* START Stored data *
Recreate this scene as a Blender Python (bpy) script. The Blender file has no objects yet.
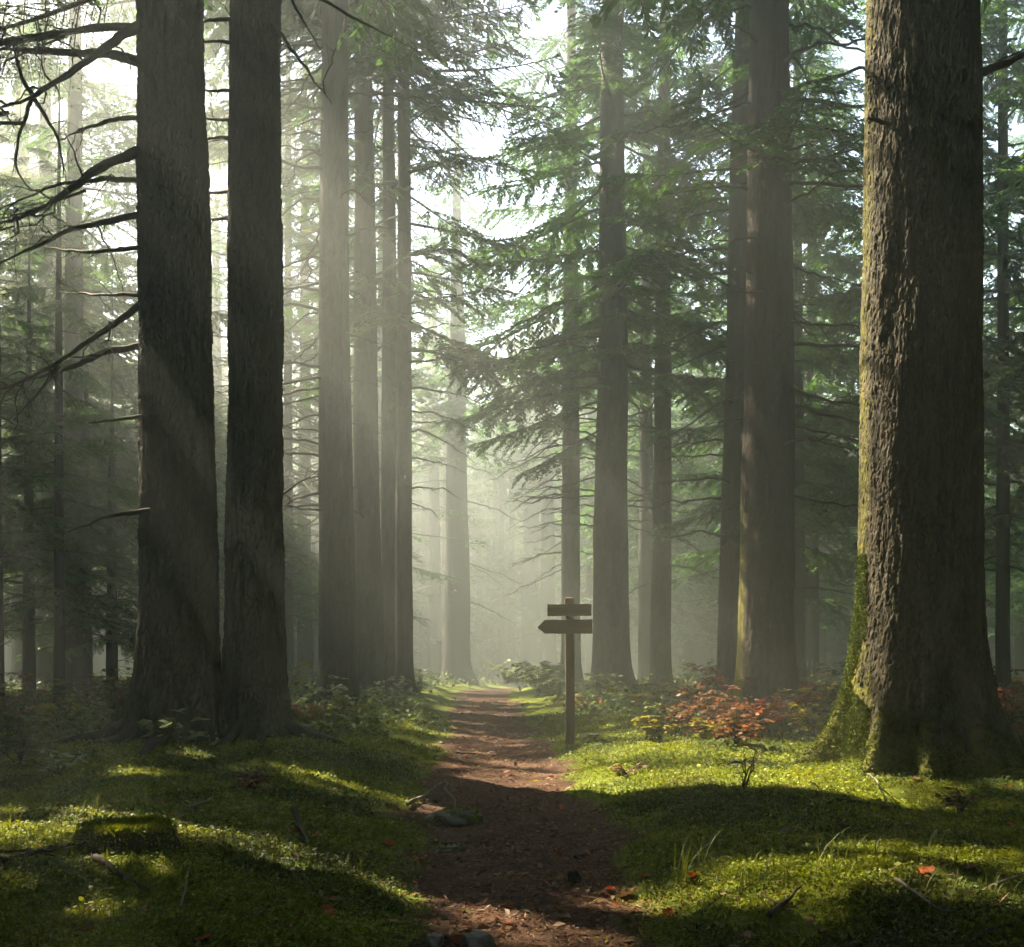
import bpy, math, random
import numpy as np
from mathutils import Vector, Matrix

rng = np.random.default_rng(7)
random.seed(7)
scene = bpy.context.scene
COL = scene.collection
R = math.radians

# ------------------------------------------------------------------ noise
def _h(ix, iy, iz, seed):
    n = (ix.astype(np.int64) * 374761393 + iy.astype(np.int64) * 668265263
         + iz.astype(np.int64) * 2147483647 + seed * 1274126177) & 0xFFFFFFFF
    n = ((n ^ (n >> 13)) * 1274126177) & 0xFFFFFFFF
    n = ((n ^ (n >> 16)) * 2246822519) & 0xFFFFFFFF
    return ((n ^ (n >> 15)) & 0xFFFFFF) / float(0xFFFFFF)

def vnoise(x, y, z=0.0, seed=0):
    x, y, z = np.broadcast_arrays(np.asarray(x, float), np.asarray(y, float), np.asarray(z, float))
    fx, fy, fz = np.floor(x), np.floor(y), np.floor(z)
    u, v, w = x - fx, y - fy, z - fz
    u, v, w = (t * t * (3 - 2 * t) for t in (u, v, w))
    o = 0
    for a in (0, 1):
        for b in (0, 1):
            for c in (0, 1):
                o = o + _h(fx + a, fy + b, fz + c, seed) * (u if a else 1 - u) * (v if b else 1 - v) * (w if c else 1 - w)
    return o * 2 - 1

def fbm(x, y, z=0.0, seed=0, octv=4, gain=.5):
    o, a, f = 0, 1.0, 1.0
    for i in range(octv):
        o = o + a * vnoise(np.asarray(x) * f, np.asarray(y) * f, np.asarray(z) * f, seed + i * 17)
        a *= gain; f *= 2.03
    return o

def sstep(a, b, x):
    t = np.clip((x - a) / (b - a), 0, 1)
    return t * t * (3 - 2 * t)

# ------------------------------------------------------------------ mesh helpers
def mesh_np(name, V, faces, mats, mat_idx=None, smooth=True, attrs=None):
    """faces: list of (n,k) int arrays (each of one polygon size)"""
    me = bpy.data.meshes.new(name)
    V = np.ascontiguousarray(V, dtype=np.float32)
    me.vertices.add(len(V)); me.vertices.foreach_set('co', V.ravel())
    faces = [np.asarray(f, dtype=np.int32) for f in faces if len(f)]
    tot = np.concatenate([np.full(len(f), f.shape[1], np.int32) for f in faces])
    loops = np.concatenate([f.ravel() for f in faces])
    me.loops.add(len(loops)); me.loops.foreach_set('vertex_index', loops)
    me.polygons.add(len(tot))
    st = np.zeros(len(tot), np.int32); st[1:] = np.cumsum(tot)[:-1]
    me.polygons.foreach_set('loop_start', st)
    me.polygons.foreach_set('loop_total', tot)
    for m in mats: me.materials.append(m)
    if mat_idx is not None: me.polygons.foreach_set('material_index', np.asarray(mat_idx, np.int32))
    if smooth: me.polygons.foreach_set('use_smooth', np.ones(len(tot), bool))
    for k, a in (attrs or {}).items():
        at = me.attributes.new(k, 'FLOAT', 'POINT'); at.data.foreach_set('value', np.asarray(a, np.float32))
    me.update(calc_edges=True)
    return me

def link(name, me, parent=None, loc=(0, 0, 0), rot=(0, 0, 0), scale=None):
    o = bpy.data.objects.new(name, me); COL.objects.link(o)
    o.location = loc; o.rotation_euler = rot
    if scale is not None: o.scale = scale
    if parent is not None: o.parent = parent
    return o

def tag(o, label=None, cat=None, group=None, kind=None):
    if label: o['label'] = label
    if cat: o['category'] = cat
    if group: o['group'] = group
    if kind: o['kind'] = kind
    return o

def empty(name, loc, label, cat, group=None):
    o = bpy.data.objects.new(name, None); COL.objects.link(o)
    o.location = loc; o.empty_display_size = .3
    return tag(o, label, cat, group)

class MB:
    """collects tubes / quads"""
    def __init__(s): s.V = []; s.F = {3: [], 4: []}; s.M = {3: [], 4: []}; s.n = 0
    def add(s, V, F, mi=0):
        F = np.asarray(F, np.int64)
        if len(F) == 0: return
        s.V.append(np.asarray(V, float)); s.F[F.shape[1]].append(F + s.n); s.M[F.shape[1]].append(np.full(len(F), mi)); s.n += len(V)
    def tube(s, P, rad, k=6, mi=0, cap=True):
        P = np.asarray(P, float); n = len(P); rad = np.broadcast_to(rad, (n,))
        T = np.gradient(P, axis=0); T /= np.linalg.norm(T, axis=1)[:, None] + 1e-9
        ref = np.array([0, 0, 1.]) if abs(T[:, 2]).mean() < .8 else np.array([1., 0, 0])
        A = np.cross(T, ref); A /= np.linalg.norm(A, axis=1)[:, None] + 1e-9
        B = np.cross(T, A)
        a = np.arange(k) * 2 * np.pi / k
        V = P[:, None] + rad[:, None, None] * (np.cos(a)[None, :, None] * A[:, None] + np.sin(a)[None, :, None] * B[:, None])
        i = np.arange(n - 1)[:, None] * k; j = np.arange(k)[None]; j2 = (j + 1) % k
        F = np.stack([i + j, i + j2, i + k + j2, i + k + j], -1).reshape(-1, 4)
        s.add(V.reshape(-1, 3), F, mi)
        if cap and k >= 4:
            for e in (0, n - 1):
                c = V[e]; s.add(np.vstack([c, P[e]]), [[q, (q + 1) % k, k] for q in range(k)], mi)
    def data(s):
        V = np.concatenate(s.V); fs = []; ms = []
        for k in (3, 4):
            if s.F[k]: fs.append(np.concatenate(s.F[k])); ms.append(np.concatenate(s.M[k]))
        return V, fs, np.concatenate(ms)
    def mesh(s, name, mats, smooth=True):
        V, fs, ms = s.data(); return mesh_np(name, V, fs, mats, ms, smooth)

# ------------------------------------------------------------------ materials
def mat(name):
    m = bpy.data.materials.new(name); m.use_nodes = True
    nt = m.node_tree; nt.nodes.clear()
    out = nt.nodes.new('ShaderNodeOutputMaterial')
    return m, nt, out

def N(nt, t, **kw):
    n = nt.nodes.new(t)
    for k, v in kw.items():
        if k.startswith('i_'):
            key = k[2:]
            n.inputs[int(key) if key.isdigit() else key.replace('_', ' ')].default_value = v
        else: setattr(n, k, v)
    return n

def L(nt, a, b): nt.links.new(a, b)

def noise(nt, vec, scale, detail=4, rough=.55):
    n = N(nt, 'ShaderNodeTexNoise', i_Scale=scale, i_Detail=detail, i_Roughness=rough)
    if vec is not None: L(nt, vec, n.inputs['Vector'])
    return n.outputs['Fac']

def ramp(nt, fac, stops):
    r = N(nt, 'ShaderNodeValToRGB'); cr = r.color_ramp
    while len(cr.elements) < len(stops): cr.elements.new(.5)
    for e, (p, c) in zip(cr.elements, stops): e.position = p; e.color = (*c, 1)
    L(nt, fac, r.inputs[0]); return r.outputs[0]

def mix(nt, fac, a, b, blend='MIX'):
    m = N(nt, 'ShaderNodeMix', data_type='RGBA', blend_type=blend)
    for sock, v in ((m.inputs[0], fac), (m.inputs[6], a), (m.inputs[7], b)):
        if isinstance(v, bpy.types.NodeSocket): L(nt, v, sock)
        elif isinstance(v, (int, float)): sock.default_value = v
        else: sock.default_value = (*v, 1)
    return m.outputs[2]

def mth(nt, op, a, b=0.0, clamp=False):
    m = N(nt, 'ShaderNodeMath', operation=op, use_clamp=clamp)
    for i, v in enumerate((a, b)):
        if isinstance(v, bpy.types.NodeSocket): L(nt, v, m.inputs[i])
        else: m.inputs[i].default_value = v
    return m.outputs[0]

def mapr(nt, v, a, b, c=0, d=1):
    m = N(nt, 'ShaderNodeMapRange'); L(nt, v, m.inputs[0])
    for i, q in enumerate((a, b, c, d)): m.inputs[i + 1].default_value = q
    return m.outputs[0]

def attr(nt, name): return N(nt, 'ShaderNodeAttribute', attribute_name=name).outputs['Fac']

def leaf_mat(name, c0, c1, trans=.35, tcol=None, scale=1.2, island=.35, rough=.6):
    m, nt, out = mat(name)
    tc = N(nt, 'ShaderNodeTexCoord').outputs['Object']
    oi = N(nt, 'ShaderNodeObjectInfo').outputs['Random']
    f = noise(nt, tc, scale, 3)
    f = mapr(nt, f, .3, .7)
    isl = N(nt, 'ShaderNodeNewGeometry').outputs['Random Per Island']
    f = mth(nt, 'ADD', mth(nt, 'MULTIPLY', f, 1 - island), mth(nt, 'MULTIPLY', isl, island))
    f = mth(nt, 'ADD', f, mth(nt, 'MULTIPLY', mth(nt, 'SUBTRACT', oi, .5), .25), True)
    c = mix(nt, f, c0, c1)
    p = N(nt, 'ShaderNodeBsdfPrincipled', i_Roughness=rough)
    p.inputs['Specular IOR Level'].default_value = .25
    L(nt, c, p.inputs['Base Color'])
    t = N(nt, 'ShaderNodeBsdfTranslucent')
    if tcol is None: tcol = (1.5, 1.35, .6)
    L(nt, mix(nt, 1.0, c, tcol, 'MULTIPLY'), t.inputs['Color'])
    ms = N(nt, 'ShaderNodeMixShader', i_0=trans)
    L(nt, p.outputs[0], ms.inputs[1]); L(nt, t.outputs[0], ms.inputs[2]); L(nt, ms.outputs[0], out.inputs['Surface'])
    return m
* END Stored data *
What you will do.
Please repeat exactly the data above from its first line to the line that contains "R = math.radians", inclusive, and leave every picture out.

Result.
Recreate this scene as a Blender Python (bpy) script. The Blender file has no objects yet.
import bpy, math, random
import numpy as np
from mathutils import Vector, Matrix

rng = np.random.default_rng(7)
random.seed(7)
scene = bpy.context.scene
COL = scene.collection
R = math.radians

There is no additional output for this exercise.